Service-Oriented Architecture and web services
If you would ask ” what SOA is ? ” you would likely receive two very different, possibly conflicting, answers. Some relate it to the use of Web Services and WSDL, although other technologies like CORBA and DCOM existed a long time before webservices as approches for implementing a loosely coupled architecture. Others confuse the concept of Service Oriented Architecture with Service Oriented implementations , which leads to chaotic and unpredictable results!
If you’re reading this article, I can tell you’re searching for the less confusing definition or explanation for SOA. For, we’ll have a first initiating-to-SOA section about human-centric and application-centric web, interoperability and middlewares, and a second section about the gist.
Human-centric web vs Application-centric web
Humain-centric web is a notion indicating that users are the principal initiators of the requests between themselves and the web application. While application-centric web is a term that refers to web apps where a communication between different multiple applications is allowed inorder to serve the user as an endpoint.
Integration vs Interoperability and Middlewares
There is no better way to explain what system integration and system interoperability are than the real life example of charging our cellphones ! If you needed to charge your phone, you’ll take your charger, connect it to the power source on one end and to your phone on the other and you are served ! In this case, the two interfaces are designed in such a way that they work together. That’s how Intergration works: connecting different computing systems, software applications, and communication infrastructure together to get one whole system.
Now if you travel to a different country, that’s when you’re in trouble! You’ll find a different type of power sources! a complete interface mismatch. These components were not designed in a way that allows them to be integrated right away. The solution is to get a power adapter, an element of mediation. That’s how interoperability works: architecting a solution that allows to integrate different systems together.
The power adapter simulates what’s called Middlewares in software.
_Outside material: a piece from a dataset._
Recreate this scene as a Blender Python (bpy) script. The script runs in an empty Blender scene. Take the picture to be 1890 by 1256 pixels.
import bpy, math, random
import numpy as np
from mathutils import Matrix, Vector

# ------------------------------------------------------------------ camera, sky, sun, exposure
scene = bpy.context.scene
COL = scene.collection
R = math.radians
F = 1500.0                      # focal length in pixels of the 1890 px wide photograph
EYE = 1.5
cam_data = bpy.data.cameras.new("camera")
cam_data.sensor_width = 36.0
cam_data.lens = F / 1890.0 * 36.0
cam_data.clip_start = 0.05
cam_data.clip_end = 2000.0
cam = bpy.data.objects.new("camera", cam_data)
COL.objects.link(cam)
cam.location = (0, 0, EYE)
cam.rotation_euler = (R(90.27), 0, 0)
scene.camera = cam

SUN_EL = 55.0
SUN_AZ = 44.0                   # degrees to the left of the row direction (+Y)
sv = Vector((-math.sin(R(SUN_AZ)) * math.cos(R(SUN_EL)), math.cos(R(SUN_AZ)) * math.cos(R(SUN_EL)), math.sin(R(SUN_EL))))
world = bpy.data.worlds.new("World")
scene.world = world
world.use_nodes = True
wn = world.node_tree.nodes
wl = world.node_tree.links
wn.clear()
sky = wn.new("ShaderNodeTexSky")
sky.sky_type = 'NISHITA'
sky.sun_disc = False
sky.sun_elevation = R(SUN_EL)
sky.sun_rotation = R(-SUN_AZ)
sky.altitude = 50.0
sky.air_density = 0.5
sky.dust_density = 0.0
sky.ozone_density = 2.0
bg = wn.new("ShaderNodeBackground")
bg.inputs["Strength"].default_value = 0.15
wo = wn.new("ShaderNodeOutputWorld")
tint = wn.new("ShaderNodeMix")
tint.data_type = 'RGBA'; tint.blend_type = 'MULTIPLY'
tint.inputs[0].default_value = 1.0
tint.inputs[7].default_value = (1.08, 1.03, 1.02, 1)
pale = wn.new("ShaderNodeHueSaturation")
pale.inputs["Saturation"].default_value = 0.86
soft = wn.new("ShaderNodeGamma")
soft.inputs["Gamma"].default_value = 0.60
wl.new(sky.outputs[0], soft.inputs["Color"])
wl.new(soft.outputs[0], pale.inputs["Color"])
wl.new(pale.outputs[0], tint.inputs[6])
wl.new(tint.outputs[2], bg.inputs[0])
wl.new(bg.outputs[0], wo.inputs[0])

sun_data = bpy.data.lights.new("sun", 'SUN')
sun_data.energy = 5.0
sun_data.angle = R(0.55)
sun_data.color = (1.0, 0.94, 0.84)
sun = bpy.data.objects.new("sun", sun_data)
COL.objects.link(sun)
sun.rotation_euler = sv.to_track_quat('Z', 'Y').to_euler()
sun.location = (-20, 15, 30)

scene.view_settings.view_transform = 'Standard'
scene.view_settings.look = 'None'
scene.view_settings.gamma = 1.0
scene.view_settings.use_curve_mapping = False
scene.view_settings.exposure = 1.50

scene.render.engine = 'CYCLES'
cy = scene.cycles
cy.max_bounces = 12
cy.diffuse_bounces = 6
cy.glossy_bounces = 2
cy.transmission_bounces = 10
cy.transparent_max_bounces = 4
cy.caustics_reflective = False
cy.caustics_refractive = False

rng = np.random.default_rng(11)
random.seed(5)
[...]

So a middleware is a software that serves to “glue together” separate, often complex programs. Typically, middleware programs provide messaging services so that different applications can communicate using messaging frameworks like Simple Object Access Protocol (SOAP), Representational State Transfer (REST) and JavaScript Object Notation (JSON). Common types of middleware products include messaging middleware, database middleware and application server middleware.
Putting it all together!
In the few previous lines we’ve seen that we can build software by putting together different systems or components. Which can be realised through a middleware and using certain paradigms in programming the whole system. Also we went briefly through human-centric web and application-centric web . With web services, we move from a human-centric web to an application-centric web.
Web services
Simply defined, web services are business and consumer applications, delivered over the Internet, that we can select and combine through almost any device from personal computers to mobile phones. By using a set of common protocols and standards. These applications will permit disparate systems to “talk” with one another and to share data and services without requiring human beings to translate the conversation.
Unlike traditional client/server models, web services do not provide the user with a GUI. They instead share business logic, data and processes through a programmatic interface across a network. Developers can then add the web service to a GUI (such as a web page or an executable program) to offer specific functionality to users. So web services allow different applications from different sources to communicate with each other without time-consuming custom coding, and because all communication is in XML, web services are not tied to any one operating system or programming language. For example, Java can talk with Perl and Windows applications can talk with UNIX applications.
It exists two main families of webservices: SOAP (Simple Object Access Protocol) webservices and REST (Representational State Transfer) webservices. We’ll go through each in the coming posts/tutorials.
Service oriented architecture
A service-oriented architecture is basically a collection of services. Services carry out some small function, such as producing data, validating a customer, or providing simple analytical services. So conceptually SOA is, a software implementation approach of loosely coupled and reusable services. Technically, SOA is the integration of these services or artifacts through a wide variety of platform independent service interfaces. Therefore, each service has an implementation and an interface which allows it to communicate with other services.
SOA has three elements: service consumer, service provider and service broker. In the following tutorials about webservices we will explain the role of each element.
SOA lowers implementation costs by increasing reusability; services can easily be shared across multiple applications. It enables incremental development, deployment, and maintenance, increases organizational agility and has much other characteristics which we’ll study in the following set of posts/tutorials.